Under Texas law, the statutes of limitations for negligence, gross negligence, and conspiracy to commit and beneficiary of the fraud claims are two years. Tex. Civ. Prac. & Rem. Code § 16.003(a); KPMG Peat Marwick v. Harrison Cnty. Hous. Fin. Corp., 988 S.W.2d 746, 747 (Tex.1999); Navarro v. Grant Thornton, LLP, 316 S.W.3d 715, 719 (Tex. App.- Houston [14th Dist.] 2010, no pet.). The applicable statutes of limitations generally begin to run when the facts that authorize a plaintiff to seek judicial relief come into existence. Exxon Corp. v. Emerald Oil & Gas Co., L.C, 348 S.W.3d 194, 202 (Tex. 2011). "In most cases, a cause of action accrues when a wrongful act causes a legal injury, regardless of when the plaintiff learns of that injury or if all resulting damages have yet to occur." Provident Life and Acc. Ins. Co. v. Knott, 128 S.W.3d 211, 221 (Tex. 2003).
Tutor alleges he invested $600,000.00 in a $4.5 million syndicated bridge loan. Complaint at ¶ 21. Tutor further alleges the borrower of the bridge loan did not own all of the property that served as collateral for the loan except the title to the 100-acre tract in Wildhorse Ranch. Complaint at ¶ 20. According to Plaintiffs' allegations, Tutor's loss on the investment occurred on February 3, 2009, when Southside Bank foreclosed on the 100-acre tract in Wildhorse Ranch and took title to it for the amount of the indebtedness. Defendants contend Tutor suffered legal injury when his loan was not repaid and the foreclosure took place on February 3, 2009. Plaintiffs conceded in a previously filed complaint that February 3, 2009, was in fact the date Tutor's claims accrued. See First Consolidated Amended Complaint at ¶ 158 [#326] ("Due to the inherent undiscoverable nature of Plaintiffs' injuries, as well as Defendants' fraudulent concealment of the facts underlying Plaintiffs' claims, the February 3, 2009 foreclosure was the first possible date Plaintiffs could have known of their fraud and conspiracy claims."). Tutor's negligence, gross negligence, and conspiracy to commit fraud claims were first stated on May 14, 2012, well past the date the statute on these claims ran (February 3, 2011). See No. A-12-CA-503 SS [#1].

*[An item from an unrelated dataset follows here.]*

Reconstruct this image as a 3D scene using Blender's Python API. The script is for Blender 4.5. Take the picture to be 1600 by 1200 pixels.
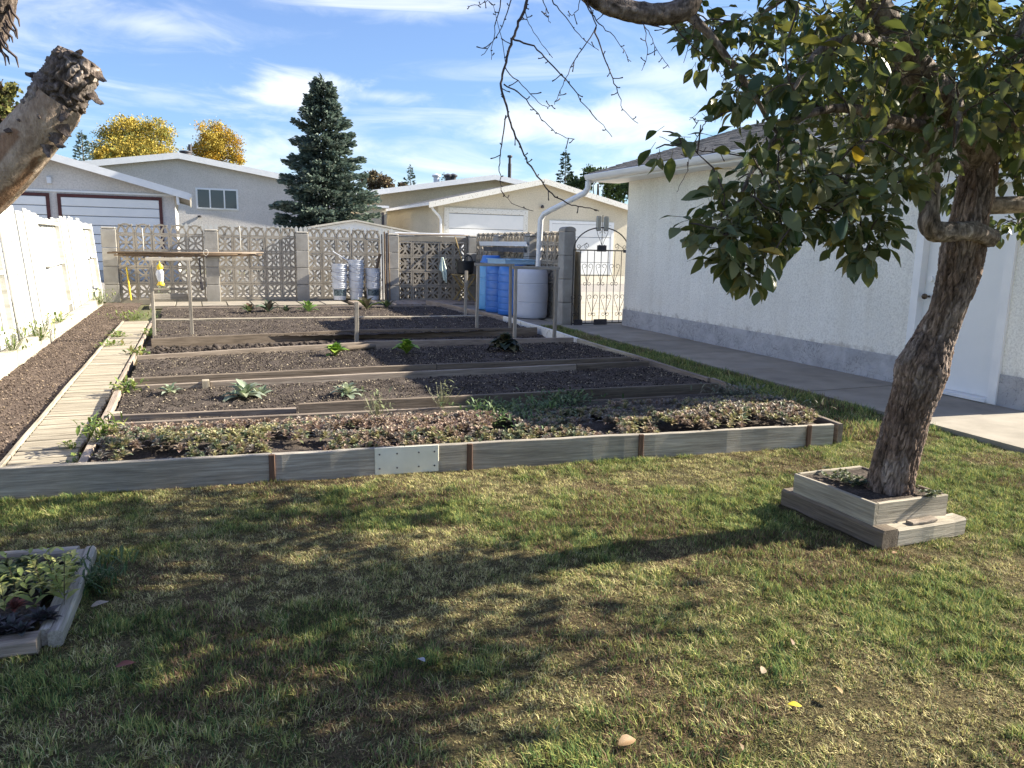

Tutor contends his pleading of fraudulent concealment in the Second Amended Complaint tolls the statute of limitation. But he fails to note this only addresses his RICO claims, not his negligence and conspiracy claims. See Live Complaint [#467] at ¶¶ 44-46. Moreover, it is the fact of injury—not when it is discovered—that matters. Knott, 128 S.W.3d at 221; S.V. v. R.V., 933 S.W.2d 1,4 (Tex. 1996). Because the statute of limitations has run on these claims, and there is no basis for equitable tolling, the Court GRANTS Defendants North American Title Company and Lesley Karen Williams' Motion to Dismiss [#477] Plaintiff Chester Tutor's negligence, gross negligence, and conspiracy to commit fraud claims. III. Conclusion Accordingly,
IT IS ORDERED that Plaintiffs' Motion for Leave to File a Sur-Reply to Defendant Lahr's Reply [#506] is GRANTED;
IT IS FURTHER ORDERED that Plaintiffs' Motion for Leave to File a Sur-Reply to Defendants NAT/Williams's Reply [#510] is GRANTED;
IT IS FURTHER ORDERED that Plaintiffs' Motion to Extend Deadline to Response to Defendant William Hemphill, Jr.'s Motion to Dismiss [#453] is DISMISSED AS MOOT;
IT IS FURTHER ORDERED that Defendants Peter E. Barlin, Gregory H. Lahr, Sandra F. Gunn, Vitaly Zaretsky, North American Title Company, and Lesley Karen Williams' Rule 8(a) Motions to Dismiss [##471, 476, 478, 480] are DENIED;
IT IS FURTHER ORDERED that Defendants Peter E. Barlin, Gregory H. Lahr, Sandra F. Gunn, Vitaly Zaretsky, Lesley Karen Williams, and North American Title Company's Motions to Dismiss [##470, 475, 477, 482] are GRANTED;
IT IS FURTHER ORDERED that Plaintiffs' RICO claims against Defendant Jeffrey Turner are DISMISSED sua sponte for failure to state a claim;
IT IS FURTHER ORDERED that Plaintiffs RICO claims against Defendant Gennady Borokhovich are DISMISSED WITHOUT PREJUDICE sua sponte for failure to state a claim and failure to obtain service of process;
IT IS FINALLY ORDERED that the following Defendants, and all claims against them, are DISMISSED WITH PREJUDICE: North American Title Company, Lesley Karen Williams, Jeffery Turner, and Vital Zaretzky.
The only remaining claims in this lawsuit are Plaintiffs' claims against Defendants Peter E. Barlin, Gregory H. Lahr, and Sandra F. Gunn under the Texas Securities Act (Counts Nine and Ten).